(begin)

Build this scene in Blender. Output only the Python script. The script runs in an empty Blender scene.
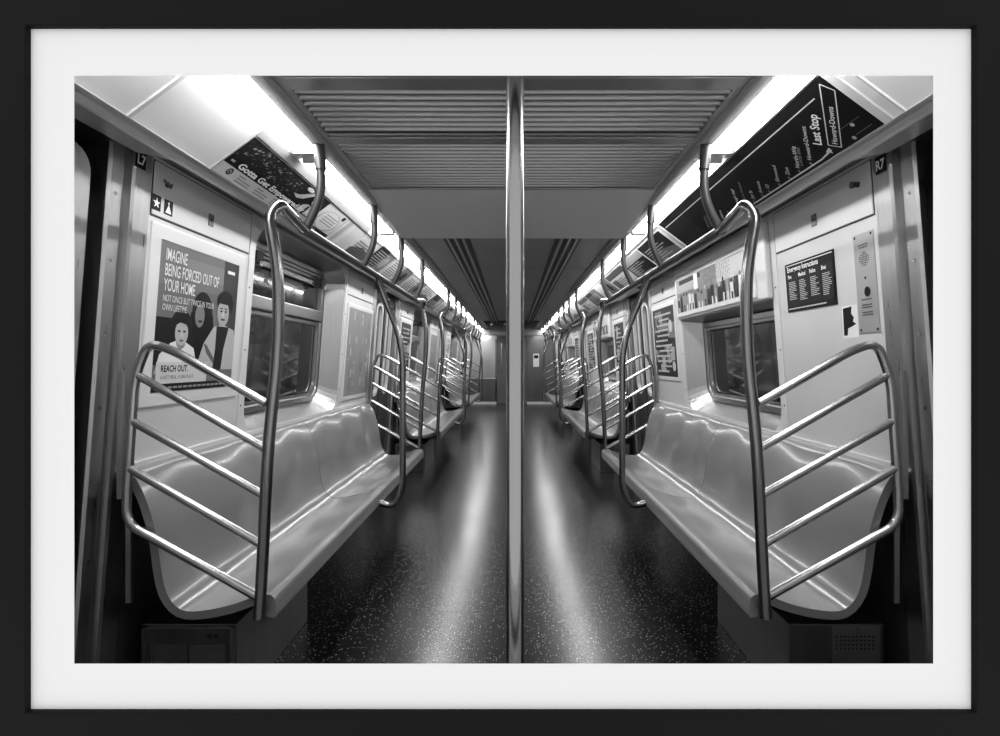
import bpy, bmesh, math, random
from mathutils import Vector

# ------------------------------------------------------------------ camera, world, lights, exposure
SC = bpy.context.scene
COL = SC.collection
F = 520.0                      # focal length in pixels of a 1000 px wide frame
EYE = 1.18                     # eye height above the car floor
cam_d = bpy.data.cameras.new('camera')
cam = bpy.data.objects.new('camera', cam_d); COL.objects.link(cam)
cam.location = (0, 0, EYE); cam.rotation_euler = (math.pi/2, 0, 0)
cam_d.sensor_width = 36.0; cam_d.lens = 36.0*F/1000.0
cam_d.shift_x = -0.0125; cam_d.shift_y = -0.007
cam_d.clip_start = 0.02; cam_d.clip_end = 100
SC.camera = cam

world = bpy.data.worlds.new('world'); SC.world = world; world.use_nodes = True
bg = world.node_tree.nodes['Background']
bg.inputs[0].default_value = (1, 1, 1, 1); bg.inputs[1].default_value = 0.98

LAMP = 34.0                     # radiance of the fluorescent diffusers in the car

vs = SC.view_settings
SC.display_settings.display_device = 'sRGB'
vs.view_transform = 'Standard'; vs.look = 'None'; vs.gamma = 1.0; vs.use_curve_mapping = False
vs.exposure = 0.0
SC.cycles.max_bounces = 8; SC.cycles.diffuse_bounces = 4; SC.cycles.glossy_bounces = 5
SC.cycles.sample_clamp_indirect = 6.0
SC.cycles.use_denoising = True

# ------------------------------------------------------------------ materials
MATS = {}
def mat(name, g, rough=0.5, metal=0.0, spec=0.5, bump=None, rnoise=None, coat=0.0, vary=None, emit=None, stretch=(1, 1, 1)):
    if name in MATS: return MATS[name]
    m = bpy.data.materials.new(name); m.use_nodes = True
    nt = m.node_tree; b = nt.nodes['Principled BSDF']; L = nt.links
    b.inputs['Base Color'].default_value = (g, g, g, 1)
    b.inputs['Roughness'].default_value = rough
    b.inputs['Metallic'].default_value = metal
    b.inputs['Specular IOR Level'].default_value = spec
    b.inputs['Coat Weight'].default_value = coat
    b.inputs['Coat Roughness'].default_value = 0.12
    if emit is not None:
        b.inputs['Emission Color'].default_value = (1, 1, 1, 1); b.inputs['Emission Strength'].default_value = emit
    if bump or rnoise or vary:
        tc = nt.nodes.new('ShaderNodeTexCoord'); mp = nt.nodes.new('ShaderNodeMapping')
        L.new(tc.outputs['Object'], mp.inputs['Vector']); mp.inputs['Scale'].default_value = stretch
    def noise(scale, detail=4):
        n = nt.nodes.new('ShaderNodeTexNoise'); n.inputs['Scale'].default_value = scale; n.inputs['Detail'].default_value = detail
        L.new(mp.outputs['Vector'], n.inputs['Vector']); return n
    if bump:
        n = noise(bump[0]); bp = nt.nodes.new('ShaderNodeBump'); bp.inputs['Strength'].default_value = bump[1]
        bp.inputs['Distance'].default_value = 0.004
        L.new(n.outputs['Fac'], bp.inputs['Height']); L.new(bp.outputs['Normal'], b.inputs['Normal'])
    if rnoise:
        n = noise(rnoise[0]); mr = nt.nodes.new('ShaderNodeMapRange')
        mr.inputs['To Min'].default_value = rnoise[1]; mr.inputs['To Max'].default_value = rnoise[2]
        mr.inputs['From Min'].default_value = 0.3; mr.inputs['From Max'].default_value = 0.7
        L.new(n.outputs['Fac'], mr.inputs['Value']); L.new(mr.outputs['Result'], b.inputs['Roughness'])
    if vary:
        n = noise(vary[0]); cr = nt.nodes.new('ShaderNodeValToRGB')
        cr.color_ramp.elements[0].position = 0.3; cr.color_ramp.elements[1].position = 0.7
        a, c = g*(1-vary[1]), g*(1+vary[1])
        cr.color_ramp.elements[0].color = (a, a, a, 1); cr.color_ramp.elements[1].color = (c, c, c, 1)
        L.new(n.outputs['Fac'], cr.inputs['Fac']); L.new(cr.outputs['Color'], b.inputs['Base Color'])
    MATS[name] = m
    return m

def floor_material():
    m = mat('speckled_black_floor', 0.012, 0.3)
    nt = m.node_tree; b = nt.nodes['Principled BSDF']; L = nt.links
    tc = nt.nodes.new('ShaderNodeTexCoord')
    v = nt.nodes.new('ShaderNodeTexVoronoi'); v.inputs['Scale'].default_value = 85.0; v.feature = 'F1'
    L.new(tc.outputs['Object'], v.inputs['Vector'])
    cr = nt.nodes.new('ShaderNodeValToRGB'); cr.color_ramp.interpolation = 'LINEAR'
    cr.color_ramp.elements[0].position = 0.16; cr.color_ramp.elements[0].color = (1, 1, 1, 1)
    cr.color_ramp.elements[1].position = 0.28; cr.color_ramp.elements[1].color = (0, 0, 0, 1)
    L.new(v.outputs['Distance'], cr.inputs['Fac'])
    sep = nt.nodes.new('ShaderNodeSeparateColor'); L.new(v.outputs['Color'], sep.inputs['Color'])
    gt = nt.nodes.new('ShaderNodeMath'); gt.operation = 'GREATER_THAN'; gt.inputs[1].default_value = 0.45
    L.new(sep.outputs['Red'], gt.inputs[0])
    mu = nt.nodes.new('ShaderNodeMath'); mu.operation = 'MULTIPLY'
    L.new(cr.outputs['Color'], mu.inputs[0]); L.new(gt.outputs[0], mu.inputs[1])
    mx = nt.nodes.new('ShaderNodeMix'); mx.data_type = 'RGBA'
    mx.inputs[6].default_value = (0.008, 0.008, 0.008, 1); mx.inputs[7].default_value = (0.24, 0.24, 0.24, 1)
    L.new(mu.outputs[0], mx.inputs[0]); L.new(mx.outputs[2], b.inputs['Base Color'])
    n = nt.nodes.new('ShaderNodeTexNoise'); n.inputs['Scale'].default_value = 2.2; n.inputs['Detail'].default_value = 6
    L.new(tc.outputs['Object'], n.inputs['Vector'])
    mr = nt.nodes.new('ShaderNodeMapRange'); mr.inputs['From Min'].default_value = 0.3; mr.inputs['From Max'].default_value = 0.7
    mr.inputs['To Min'].default_value = 0.235; mr.inputs['To Max'].default_value = 0.265
    L.new(n.outputs['Fac'], mr.inputs['Value']); L.new(mr.outputs['Result'], b.inputs['Roughness'])
    b.inputs['Specular IOR Level'].default_value = 0.45
    return m

M_FLOOR = floor_material()
M_WALL = mat('cream_wall_laminate', 0.51, 0.38, vary=(3, 0.05))
M_TRIMW = mat('pale_enamel_trim', 0.58, 0.3)
M_STEEL = mat('brushed_stainless_steel', 0.42, 0.3, 1.0, rnoise=(9, 0.27, 0.36), vary=(7, 0.04), stretch=(8, 8, 0.25))
M_DSTEEL = mat('dull_dark_steel', 0.13, 0.42, 0.9, vary=(4, 0.1), stretch=(6, 6, 0.3))
M_CHROME = mat('polished_steel_tube', 0.42, 0.26, 1.0)
M_POST = mat('handled_steel_post', 0.24, 0.24, 1.0)
M_POLE = mat('bright_steel_pole', 0.34, 0.22, 1.0)
M_RAIL = mat('worn_steel_rail', 0.045, 0.42, 0.4)
M_DUCT = mat('satin_duct_cover', 0.62, 0.35)
M_CEIL = mat('grey_ceiling_laminate', 0.22, 0.35, vary=(2, 0.08))
M_GRILLE = mat('grey_grille_aluminium', 0.29, 0.3, 0.8)
M_BLACK = mat('black_rubber', 0.006, 0.5)
M_COVE = mat('pale_cove_panel', 0.80, 0.28)
M_NOSE = mat('satin_aluminium_moulding', 0.50, 0.3, 0.7)
M_BEAM = mat('mid_grey_enamel', 0.34, 0.4)
M_BENCH = mat('glossy_grey_fibreglass', 0.165, 0.28, coat=0.35)
M_BENCHE = mat('fibreglass_edge', 0.36, 0.35)
M_GLASS = mat('dark_window_glass', 0.010, 0.05, spec=0.9, coat=0.6)
M_DIFF = mat('lit_diffuser', 0.8, 0.4, emit=LAMP)
M_MATB = mat('white_mat_board', 0.90, 0.9, spec=0.1)
M_FRAME = mat('black_satin_wood', 0.007, 0.6, spec=0.08)
M_ROOM = mat('pale_gallery_wall', 0.7, 0.9)
M_PLASTIC = mat('black_plastic', 0.012, 0.35)
TONES = {}
def tone(v):
    k = round(v, 2)
    if k not in TONES: TONES[k] = mat('printed_tone_%02d' % int(k*100), max(k*(0.4 if k <= 0.1 else 0.8 if k <= 0.3 else 1.0), 0.003), 0.5, spec=0.12)
    return TONES[k]

# ------------------------------------------------------------------ builders
def tag(o, label=None, cat=None, group=None, kind=None):
    if label: o['label'] = label
    if cat: o['category'] = cat
    if group: o['group'] = group
    if kind: o['kind'] = kind
    return o

class MB:
    """collects faces, links them as one mesh object"""
    def __init__(self): self.v = []; self.f = []; self.m = []; self.mats = []
    def mi(self, m):
        if m not in self.mats: self.mats.append(m)
        return self.mats.index(m)
    def poly(self, pts, m):
        b = len(self.v); self.v += [tuple(p) for p in pts]; self.f.append(list(range(b, b+len(pts)))); self.m.append(self.mi(m)); return self
    def hexa(self, p, m):
        # p: 8 points, bottom 4 then top 4
        b = len(self.v); self.v += [tuple(q) for q in p]; k = self.mi(m)
        for f in ((0, 3, 2, 1), (4, 5, 6, 7), (0, 1, 5, 4), (1, 2, 6, 5), (2, 3, 7, 6), (3, 0, 4, 7)):
            self.f.append([b+i for i in f]); self.m.append(k)
        return self
    def box(self, x0, x1, y0, y1, z0, z1, m):
        return self.hexa([(x0, y0, z0), (x1, y0, z0), (x1, y1, z0), (x0, y1, z0), (x0, y0, z1), (x1, y0, z1), (x1, y1, z1), (x0, y1, z1)], m)
    def loft(self, rings, m, close=False, caps=False):
        b = len(self.v); n = len(rings[0]); k = self.mi(m)
        for r in rings: self.v += [tuple(p) for p in r]
        for i in range(len(rings)-1):
            for j in range(n if close else n-1):
                a = b+i*n+j; c = b+i*n+(j+1) % n
                self.f.append([a, c, c+n, a+n]); self.m.append(k)
        if caps:
            self.f.append([b+j for j in range(n)][::-1]); self.m.append(k)
            self.f.append([b+(len(rings)-1)*n+j for j in range(n)]); self.m.append(k)
        return self
    def tube(self, path, r, m, seg=12):
        P = [Vector(p) for p in path]
        up = None; rings = []
        for i, p in enumerate(P):
            t = (P[min(i+1, len(P)-1)]-P[max(i-1, 0)]).normalized()
            if up is None:
                up = t.orthogonal().normalized()
            up = (up-t*up.dot(t)).normalized(); w = t.cross(up)
            rr = r[i] if isinstance(r, (list, tuple)) else r
            rings.append([p+(up*math.cos(a)+w*math.sin(a))*rr for a in [2*math.pi*q/seg for q in range(seg)]])
        return self.loft(rings, m, close=True, caps=True)
    def build(self, name, parent=None, smooth=None, bevel=None, recalc=True):
        me = bpy.data.meshes.new(name)
        # put the mesh origin at the centre of its own base
        if parent is None and self.v:
            xs, ys, zs = zip(*self.v)
            o0 = Vector(((min(xs)+max(xs))/2, (min(ys)+max(ys))/2, min(zs)))
        else: o0 = Vector((0, 0, 0))
        base = parent['_o'] if parent is not None and '_o' in parent else (0, 0, 0)
        sh = o0+Vector(base)
        me.from_pydata([Vector(p)-sh for p in self.v], [], self.f)
        for m in self.mats: me.materials.append(m)
        for p, k in zip(me.polygons, self.m): p.material_index = k
        if recalc:
            bm = bmesh.new(); bm.from_mesh(me); bmesh.ops.recalc_face_normals(bm, faces=bm.faces[:]); bm.to_mesh(me); bm.free()
        if smooth:
            me.shade_smooth(); me.set_sharp_from_angle(angle=math.radians(smooth))
        o = bpy.data.objects.new(name, me); COL.objects.link(o); o.location = o0
        if parent is None: o['_o'] = tuple(o0)
        else: o.parent = parent; o['_o'] = tuple(base)
        if bevel:
            b = o.modifiers.new('bevel', 'BEVEL'); b.width = bevel; b.segments = 2; b.limit_method = 'ANGLE'
        return o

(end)

Begin at the first line of the data above and repeat each line exactly, stopping after the line containing "LAMP = 34.0". Omit the pictures.

**ANSWER TO THE PROBLEM**
Build this scene in Blender. Output only the Python script. The script runs in an empty Blender scene.
import bpy, bmesh, math, random
from mathutils import Vector

# ------------------------------------------------------------------ camera, world, lights, exposure
SC = bpy.context.scene
COL = SC.collection
F = 520.0                      # focal length in pixels of a 1000 px wide frame
EYE = 1.18                     # eye height above the car floor
cam_d = bpy.data.cameras.new('camera')
cam = bpy.data.objects.new('camera', cam_d); COL.objects.link(cam)
cam.location = (0, 0, EYE); cam.rotation_euler = (math.pi/2, 0, 0)
cam_d.sensor_width = 36.0; cam_d.lens = 36.0*F/1000.0
cam_d.shift_x = -0.0125; cam_d.shift_y = -0.007
cam_d.clip_start = 0.02; cam_d.clip_end = 100
SC.camera = cam

world = bpy.data.worlds.new('world'); SC.world = world; world.use_nodes = True
bg = world.node_tree.nodes['Background']
bg.inputs[0].default_value = (1, 1, 1, 1); bg.inputs[1].default_value = 0.98

LAMP = 34.0                     # radiance of the fluorescent diffusers in the car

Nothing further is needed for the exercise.